▶ [What the task requires]
Find each line with the word "script" in it, then give the total alone.

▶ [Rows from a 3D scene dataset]
--
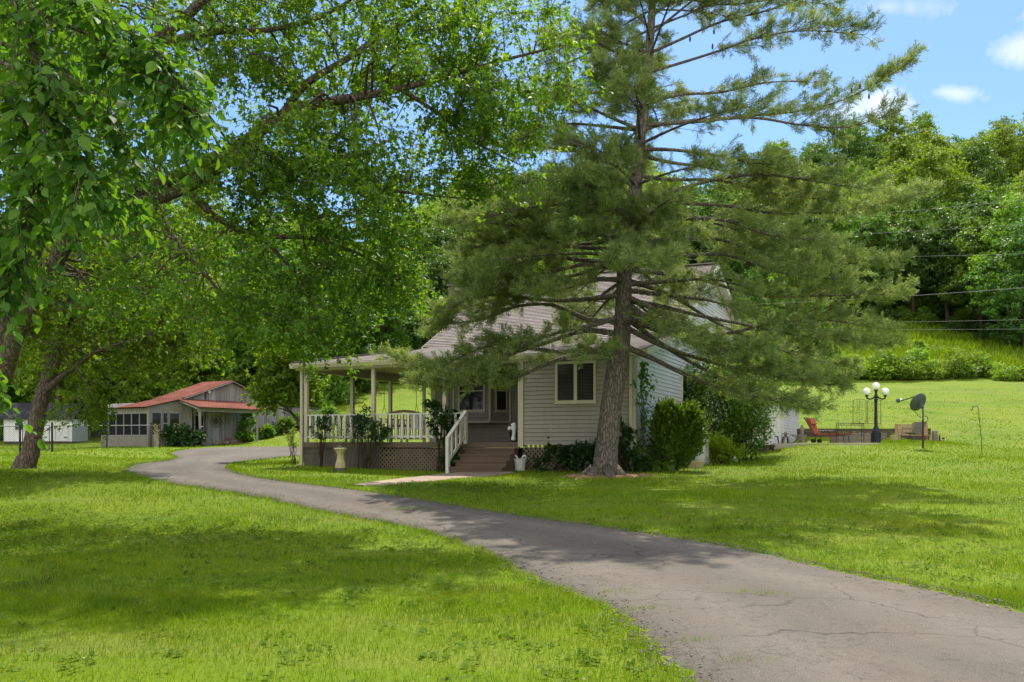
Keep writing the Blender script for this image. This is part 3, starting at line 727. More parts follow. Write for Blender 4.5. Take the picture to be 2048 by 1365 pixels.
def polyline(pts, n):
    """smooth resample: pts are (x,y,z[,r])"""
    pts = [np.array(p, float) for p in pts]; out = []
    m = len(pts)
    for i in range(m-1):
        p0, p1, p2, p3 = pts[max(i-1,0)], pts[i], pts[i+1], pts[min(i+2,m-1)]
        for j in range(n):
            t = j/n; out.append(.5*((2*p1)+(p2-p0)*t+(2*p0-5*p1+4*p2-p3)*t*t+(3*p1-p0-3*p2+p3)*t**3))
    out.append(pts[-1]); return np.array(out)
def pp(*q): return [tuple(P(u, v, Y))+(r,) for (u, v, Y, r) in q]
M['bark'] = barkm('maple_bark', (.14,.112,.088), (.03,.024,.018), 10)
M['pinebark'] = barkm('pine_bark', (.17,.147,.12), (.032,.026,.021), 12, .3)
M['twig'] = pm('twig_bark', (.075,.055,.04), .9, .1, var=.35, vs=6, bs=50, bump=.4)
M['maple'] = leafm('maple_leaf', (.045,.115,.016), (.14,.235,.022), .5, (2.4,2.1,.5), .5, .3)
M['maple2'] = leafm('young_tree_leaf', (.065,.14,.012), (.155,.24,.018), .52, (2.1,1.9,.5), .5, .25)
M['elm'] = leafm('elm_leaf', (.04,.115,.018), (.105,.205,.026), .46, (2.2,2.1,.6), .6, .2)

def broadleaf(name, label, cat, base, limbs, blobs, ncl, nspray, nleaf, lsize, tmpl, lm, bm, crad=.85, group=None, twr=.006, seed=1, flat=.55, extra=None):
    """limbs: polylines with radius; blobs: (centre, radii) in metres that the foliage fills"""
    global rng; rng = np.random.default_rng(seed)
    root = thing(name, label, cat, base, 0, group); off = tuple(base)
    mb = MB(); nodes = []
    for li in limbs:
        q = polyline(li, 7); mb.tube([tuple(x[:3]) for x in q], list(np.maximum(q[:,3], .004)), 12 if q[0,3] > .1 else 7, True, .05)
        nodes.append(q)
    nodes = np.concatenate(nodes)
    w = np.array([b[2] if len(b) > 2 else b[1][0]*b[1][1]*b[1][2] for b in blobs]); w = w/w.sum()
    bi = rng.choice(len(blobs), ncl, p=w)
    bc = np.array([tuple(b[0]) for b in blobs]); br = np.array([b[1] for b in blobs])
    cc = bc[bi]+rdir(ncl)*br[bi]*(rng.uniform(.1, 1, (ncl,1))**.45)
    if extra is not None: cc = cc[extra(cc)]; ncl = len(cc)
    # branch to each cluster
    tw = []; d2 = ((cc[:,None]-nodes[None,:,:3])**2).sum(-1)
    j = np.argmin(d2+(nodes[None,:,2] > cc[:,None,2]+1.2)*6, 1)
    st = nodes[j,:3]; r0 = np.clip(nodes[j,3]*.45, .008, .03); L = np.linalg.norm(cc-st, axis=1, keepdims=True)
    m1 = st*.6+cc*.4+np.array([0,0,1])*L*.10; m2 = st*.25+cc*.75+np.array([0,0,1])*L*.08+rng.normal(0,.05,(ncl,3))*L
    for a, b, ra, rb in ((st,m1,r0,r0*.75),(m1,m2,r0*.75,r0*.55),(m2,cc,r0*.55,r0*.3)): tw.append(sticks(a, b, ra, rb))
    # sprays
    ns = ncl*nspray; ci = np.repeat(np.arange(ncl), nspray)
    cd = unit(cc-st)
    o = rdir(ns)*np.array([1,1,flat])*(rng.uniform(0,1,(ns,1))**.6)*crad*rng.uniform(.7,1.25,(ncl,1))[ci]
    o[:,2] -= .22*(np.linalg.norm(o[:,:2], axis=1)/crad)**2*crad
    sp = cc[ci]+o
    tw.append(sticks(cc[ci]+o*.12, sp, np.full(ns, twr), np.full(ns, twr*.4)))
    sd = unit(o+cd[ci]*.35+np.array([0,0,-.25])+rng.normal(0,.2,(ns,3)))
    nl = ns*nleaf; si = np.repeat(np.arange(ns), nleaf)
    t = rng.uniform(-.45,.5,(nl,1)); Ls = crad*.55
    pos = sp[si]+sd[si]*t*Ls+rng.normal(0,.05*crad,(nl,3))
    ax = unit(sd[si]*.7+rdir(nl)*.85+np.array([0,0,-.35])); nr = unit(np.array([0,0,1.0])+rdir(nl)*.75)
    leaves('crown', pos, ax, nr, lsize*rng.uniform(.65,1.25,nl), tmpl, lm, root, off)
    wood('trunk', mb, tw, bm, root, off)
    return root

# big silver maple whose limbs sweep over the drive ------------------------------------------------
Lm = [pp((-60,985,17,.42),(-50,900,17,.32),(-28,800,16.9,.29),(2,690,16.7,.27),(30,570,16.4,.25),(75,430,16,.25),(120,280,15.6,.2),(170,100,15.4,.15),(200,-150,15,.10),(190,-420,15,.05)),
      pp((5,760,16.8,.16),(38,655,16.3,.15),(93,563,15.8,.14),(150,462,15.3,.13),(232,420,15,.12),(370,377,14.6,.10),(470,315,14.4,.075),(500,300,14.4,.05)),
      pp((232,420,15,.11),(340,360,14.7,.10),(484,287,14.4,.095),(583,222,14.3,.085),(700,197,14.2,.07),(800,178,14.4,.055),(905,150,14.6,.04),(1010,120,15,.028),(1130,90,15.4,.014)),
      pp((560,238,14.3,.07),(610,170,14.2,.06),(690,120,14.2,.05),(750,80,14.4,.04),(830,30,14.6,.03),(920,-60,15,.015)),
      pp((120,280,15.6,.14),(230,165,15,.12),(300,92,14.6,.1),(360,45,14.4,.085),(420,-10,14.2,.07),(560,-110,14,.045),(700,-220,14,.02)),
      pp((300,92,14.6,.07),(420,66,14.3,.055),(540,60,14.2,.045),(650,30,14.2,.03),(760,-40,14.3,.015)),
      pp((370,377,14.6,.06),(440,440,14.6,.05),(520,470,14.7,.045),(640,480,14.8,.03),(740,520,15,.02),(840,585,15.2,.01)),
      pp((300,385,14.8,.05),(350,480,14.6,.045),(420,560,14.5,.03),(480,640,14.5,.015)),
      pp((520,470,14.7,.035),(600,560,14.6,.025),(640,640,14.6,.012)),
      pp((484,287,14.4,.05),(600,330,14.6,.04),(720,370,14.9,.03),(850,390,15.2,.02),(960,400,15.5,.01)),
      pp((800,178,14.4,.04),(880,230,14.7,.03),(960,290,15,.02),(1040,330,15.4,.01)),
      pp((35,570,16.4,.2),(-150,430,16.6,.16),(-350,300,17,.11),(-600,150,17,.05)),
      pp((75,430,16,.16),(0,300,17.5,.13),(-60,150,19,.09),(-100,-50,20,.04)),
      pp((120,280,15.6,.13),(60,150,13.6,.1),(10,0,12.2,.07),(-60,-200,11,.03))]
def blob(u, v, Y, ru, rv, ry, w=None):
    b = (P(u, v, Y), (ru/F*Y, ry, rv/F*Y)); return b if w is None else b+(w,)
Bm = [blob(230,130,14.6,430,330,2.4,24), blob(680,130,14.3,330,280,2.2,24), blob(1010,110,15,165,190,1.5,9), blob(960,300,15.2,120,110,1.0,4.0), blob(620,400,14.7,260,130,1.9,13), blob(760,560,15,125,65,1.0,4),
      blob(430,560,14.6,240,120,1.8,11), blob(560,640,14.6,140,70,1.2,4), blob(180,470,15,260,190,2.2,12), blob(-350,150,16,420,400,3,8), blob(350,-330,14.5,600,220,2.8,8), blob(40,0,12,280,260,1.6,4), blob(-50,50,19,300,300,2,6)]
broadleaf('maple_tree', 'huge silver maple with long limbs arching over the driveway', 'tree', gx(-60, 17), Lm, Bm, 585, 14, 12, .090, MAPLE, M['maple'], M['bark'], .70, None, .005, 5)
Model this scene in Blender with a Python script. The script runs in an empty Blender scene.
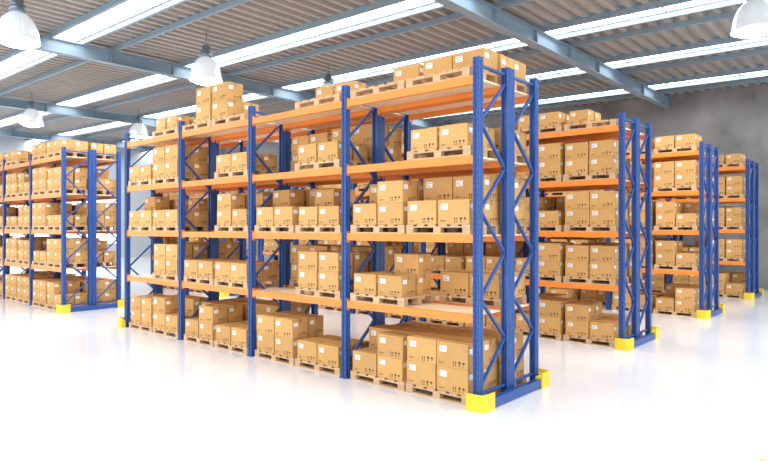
--
▶ [Worked answer]
2